Wednesday, November 30, 2005

[Comment] The poverty of American cities and French suburbs

From The Christian Science Monitor

Big-government solutions pull poor people in, and push employers out.

By Patrick Chisholm | csmonitor.com

A hurricane exposes the poverty of America's inner cities, and the champions of big government make political hay out of it. Riots lay bare the underclass in Paris's suburbs, and the French are astounded that such a thing could exist in their country.
Bill Clinton, John Kerry, John Edwards, and others seized on the New Orleans issue to blame the Bush administration for causing or exacerbating that city's poverty. This took an amazing amount of chutzpah, considering that New Orleans and Louisiana are longtime strongholds of their own political party.

In fact, Democrats have long controlled almost all of America's inner cities. The Brookings Institution recently ranked the 50 largest cities in the United States according to their concentrations of poverty. A quick check reveals that the 10 cities with the highest concentrations of poverty have Democratic mayors, with the exception of New York City (whose Republican mayor is something of an anomaly in a Democratic-dominated city). By contrast, the few Republican big-city mayors hail mainly from cities with the least concentration of poverty.

This tells us that there is something terribly wrong with the statist policies that Democrats, and to an increasing extent Republicans, favor. The tragedy of the riots in France, where similar policies prevail, illustrates the same point.

Big-government solutions pull poorer people into certain areas, and deepen their poverty once they are there.

Inner cities are not "natural" locations for poverty. France's situation is instructive: Its high concentrations of poverty are mainly in the outer suburbs rather than the inner city.

The areas of high concentration of poverty are determined largely by the location of subsidized housing. The federal decision long ago to locate subsidized housing projects in America's inner cities prompted many lower-income people to relocate there or to stay there.

A similar thing happened in France decades ago, when authorities decided to erect its subsidized housing projects in the outer suburbs of Paris. They were a magnet for poor immigrants, and they are where many of the rioting youth now live. Unemployment is as high as 50 percent in some neighborhoods.

Subsidized housing areas, be they in the cities or suburbs, in theory should lead to more jobs for the residents of those areas. Labor-intensive businesses in search of low-skilled, low-wage labor should be flocking there, rather than moving their operations to third-world countries.

Moreover, in America, poor inner-city residents are relatively close to downtown business districts, so they should have short commutes and an abundance of potential employers to choose from.

So why is there so much unemployment in America's inner cities and in France's suburbs? It is largely because onerous government regulations dissuade employers from offering jobs to low-skilled people.

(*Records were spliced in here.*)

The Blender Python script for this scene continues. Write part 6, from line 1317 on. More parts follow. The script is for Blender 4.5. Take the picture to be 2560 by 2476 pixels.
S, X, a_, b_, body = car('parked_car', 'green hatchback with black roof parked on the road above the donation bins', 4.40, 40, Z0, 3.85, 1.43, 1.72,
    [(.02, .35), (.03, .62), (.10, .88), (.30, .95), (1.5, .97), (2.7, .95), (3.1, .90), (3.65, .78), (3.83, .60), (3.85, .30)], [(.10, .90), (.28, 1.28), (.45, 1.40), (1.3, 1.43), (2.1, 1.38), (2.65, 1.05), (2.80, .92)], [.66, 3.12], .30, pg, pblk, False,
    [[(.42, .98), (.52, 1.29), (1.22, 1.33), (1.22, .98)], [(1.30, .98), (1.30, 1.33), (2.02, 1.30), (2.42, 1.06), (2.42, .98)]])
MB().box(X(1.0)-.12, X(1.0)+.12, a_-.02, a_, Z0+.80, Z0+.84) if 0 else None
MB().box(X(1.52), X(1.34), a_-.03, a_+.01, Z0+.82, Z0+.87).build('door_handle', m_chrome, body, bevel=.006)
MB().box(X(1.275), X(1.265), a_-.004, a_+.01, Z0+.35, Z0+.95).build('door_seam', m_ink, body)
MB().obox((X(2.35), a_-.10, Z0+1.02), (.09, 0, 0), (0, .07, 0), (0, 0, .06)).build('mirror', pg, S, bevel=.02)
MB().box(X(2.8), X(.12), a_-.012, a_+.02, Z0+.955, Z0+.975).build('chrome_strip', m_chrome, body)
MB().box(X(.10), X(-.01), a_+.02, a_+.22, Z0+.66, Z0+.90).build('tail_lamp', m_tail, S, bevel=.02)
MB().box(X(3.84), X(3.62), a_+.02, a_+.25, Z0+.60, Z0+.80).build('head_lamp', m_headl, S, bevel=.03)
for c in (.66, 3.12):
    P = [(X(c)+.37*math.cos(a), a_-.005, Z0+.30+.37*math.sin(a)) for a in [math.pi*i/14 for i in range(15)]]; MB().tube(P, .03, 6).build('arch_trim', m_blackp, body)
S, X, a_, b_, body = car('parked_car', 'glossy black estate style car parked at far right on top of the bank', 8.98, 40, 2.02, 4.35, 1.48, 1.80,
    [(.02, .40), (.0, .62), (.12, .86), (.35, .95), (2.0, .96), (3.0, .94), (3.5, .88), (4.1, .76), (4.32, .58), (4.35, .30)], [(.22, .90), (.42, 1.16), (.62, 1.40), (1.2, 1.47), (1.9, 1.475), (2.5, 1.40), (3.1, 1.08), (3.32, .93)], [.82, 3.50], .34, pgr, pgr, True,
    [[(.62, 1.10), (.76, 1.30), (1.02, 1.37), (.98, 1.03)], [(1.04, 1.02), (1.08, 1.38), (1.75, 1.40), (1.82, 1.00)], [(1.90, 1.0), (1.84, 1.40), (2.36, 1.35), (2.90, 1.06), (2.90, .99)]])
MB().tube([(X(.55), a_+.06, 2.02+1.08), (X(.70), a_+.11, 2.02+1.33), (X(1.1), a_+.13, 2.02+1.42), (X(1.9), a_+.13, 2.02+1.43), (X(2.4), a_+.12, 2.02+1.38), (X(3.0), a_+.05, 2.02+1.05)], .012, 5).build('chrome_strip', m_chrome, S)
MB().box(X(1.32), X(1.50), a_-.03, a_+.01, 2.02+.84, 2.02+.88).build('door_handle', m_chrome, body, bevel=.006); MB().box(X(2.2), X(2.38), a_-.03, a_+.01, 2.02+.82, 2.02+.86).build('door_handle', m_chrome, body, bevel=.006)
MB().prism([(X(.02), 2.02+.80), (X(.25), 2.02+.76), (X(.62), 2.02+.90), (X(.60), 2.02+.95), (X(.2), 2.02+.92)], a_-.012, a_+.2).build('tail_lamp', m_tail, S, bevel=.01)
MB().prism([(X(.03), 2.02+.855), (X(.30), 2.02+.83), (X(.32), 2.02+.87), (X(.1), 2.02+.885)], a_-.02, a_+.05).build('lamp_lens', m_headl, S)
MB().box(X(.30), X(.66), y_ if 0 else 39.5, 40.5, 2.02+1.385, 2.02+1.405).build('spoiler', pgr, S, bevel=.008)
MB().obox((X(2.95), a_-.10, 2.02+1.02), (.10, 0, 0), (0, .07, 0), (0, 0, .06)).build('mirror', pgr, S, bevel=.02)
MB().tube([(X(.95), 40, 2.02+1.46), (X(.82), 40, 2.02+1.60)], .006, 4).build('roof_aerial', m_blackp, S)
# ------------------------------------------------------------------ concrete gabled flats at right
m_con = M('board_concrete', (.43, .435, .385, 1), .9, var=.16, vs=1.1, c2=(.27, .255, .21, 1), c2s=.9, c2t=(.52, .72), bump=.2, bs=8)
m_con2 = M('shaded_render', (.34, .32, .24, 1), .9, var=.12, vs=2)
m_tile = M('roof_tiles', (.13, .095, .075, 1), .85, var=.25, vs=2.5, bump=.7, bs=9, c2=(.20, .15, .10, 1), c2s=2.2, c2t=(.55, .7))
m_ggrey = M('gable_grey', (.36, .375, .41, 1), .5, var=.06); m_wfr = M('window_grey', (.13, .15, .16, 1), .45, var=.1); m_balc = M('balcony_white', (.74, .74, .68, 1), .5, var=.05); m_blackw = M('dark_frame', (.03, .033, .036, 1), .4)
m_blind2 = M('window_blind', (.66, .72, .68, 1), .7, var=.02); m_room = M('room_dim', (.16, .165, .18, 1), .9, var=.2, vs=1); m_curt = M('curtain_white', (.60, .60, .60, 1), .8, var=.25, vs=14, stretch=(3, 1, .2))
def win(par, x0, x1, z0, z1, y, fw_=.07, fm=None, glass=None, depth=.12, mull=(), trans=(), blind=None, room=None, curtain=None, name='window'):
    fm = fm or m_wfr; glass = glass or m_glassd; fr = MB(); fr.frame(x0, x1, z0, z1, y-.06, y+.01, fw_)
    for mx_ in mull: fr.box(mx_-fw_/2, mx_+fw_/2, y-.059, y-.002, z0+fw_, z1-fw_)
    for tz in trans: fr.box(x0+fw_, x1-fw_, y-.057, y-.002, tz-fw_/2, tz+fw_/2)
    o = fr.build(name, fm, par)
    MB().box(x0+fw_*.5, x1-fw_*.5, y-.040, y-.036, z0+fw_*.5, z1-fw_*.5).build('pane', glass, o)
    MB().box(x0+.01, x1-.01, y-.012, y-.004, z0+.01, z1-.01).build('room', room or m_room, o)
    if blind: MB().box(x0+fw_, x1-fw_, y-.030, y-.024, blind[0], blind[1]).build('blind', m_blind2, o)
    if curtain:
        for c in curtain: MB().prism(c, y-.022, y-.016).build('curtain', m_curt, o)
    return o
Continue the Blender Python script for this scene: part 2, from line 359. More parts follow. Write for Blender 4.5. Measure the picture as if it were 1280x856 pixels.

Probably the biggest barrier to job creation for the low-skilled is the minimum wage. This problem is most pronounced in France, where the national minimum wage is about $9 per hour. It is a no-brainer why unemployment among rioting Muslim youths is so high: French employers do not consider their skills valuable enough to justify paying them $9 per hour. Not helping the situation are the country's rigid labor laws, which make businesses even more reluctant to hire.

There is a similar phenomenon in America. Minimum wages within cities tend to be significantly higher than the national minimum wage of $5.15 per hour. New Orleans' minimum wage is $6.15. But many city residents do not possess the skills to produce $6.15 worth of goods or services per hour, resulting in much higher-than-average unemployment there.

And New Orleans' higher minimum wage makes it a less attractive place to locate a labor-intensive business. Why not instead set up shop outside the city, where the minimum wage is a dollar lower?

Just getting permission to set up a business in New Orleans, as in most big cities, is typically immensely difficult. The resulting scarcity of businesses means a scarcity of jobs for inner-city residents.

Business owners face a tortuous system of licenses and regulations. A case in point is New Orleans-area entrepreneur Wayne Porter. He has been trying for years to get a business license in New Orleans, to no avail. By comparison, it took him about two hours to get a business license in Gainesville, Fla.

According to Porter, large, wholesale-type businesses have largely moved out of the city. They prefer the more business-friendly environment of neighboring Jefferson Parish.

He attributes New Orleans' oppressive business climate to cronyism and special-interest politics. "Powerful groups can influence, to the detriment of the majority, the outcome of everything from sewerage rates to the way that utility rates are distributed or property taxes are collected, as it may affect their narrow needs," he notes. "The greater the sway of people of influence, the less need for competition or openness of the regulations of business."

So the solutions advocated by the champions of big government produce a pull/push effect: the poor get pulled into certain areas, and employers get pushed out. Poverty deepens.

Unless that cycle is broken, expect a continuation of poverty in America's inner cities, and additional manifestations of discontent among France's underclass.